We stopped off at Generation Records — one of the city's two best independent record shops, the other being Rockit Scientist on the East Side — and soon made our way in the direction of the infamously overpriced Bleeker Bob's when our attention was drawn to yet another example of the kind of free entertainment that you'll only find in NYC. Now keep in mind that Eddie and I have shared years of wandering about the Rotten Apple in appalling states of inebriation, witnessing strange sights that would have sent lesser men H.P. Lovecraft-style barking mad, such as a six-foot six-inch bright green cross between Gumby and Kermit the Frog in a gas mask, and a homeless Tommy Chong lookalike wandering about in a stained ladies' slip, so we've pretty much seen it all, but even we were surprised by the sounds of a couple arguing across the street from us. We looked over in the direction of the fight and couldn't see the participants but noticed passersby giving them a wide berth. Then the source of the shouting made its way up to the next corner and turned out to be a fifty-something, absolutely hideous drag queen who looked like Jerry Garcia and was carrying on a fight with him/herself, shifting between male and female voices depending on who was talking at any given point in the exchange.

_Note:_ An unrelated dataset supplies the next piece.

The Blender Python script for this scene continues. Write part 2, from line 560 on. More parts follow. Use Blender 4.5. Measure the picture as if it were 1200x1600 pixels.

The one-person marital spat: I wish I'd worked up the balls to cross the street and take a clearer shot, but at least it's on par with the famous picture of Bigfoot (SEE BELOW).
The guy/gal would hurl vitriol to whichever gender was in control at the moment, and the most memorable quote had to be, in a really bad "feminine" voice, "It's all about my pussy!!!" Indeed.
Then we hopped the C train and headed uptown to Mid Town Comics' Time Square location, after which we parted ways, me promising Ed to do a better job of keeping in touch.
Even though I've been gone from the barbecue joint and my schedule where my weekend fell on Monday and Tuesday, I'm still kind of in the rut of not checking in with my friends on days when we can all get together. I've got to break myself of that shit, pronto.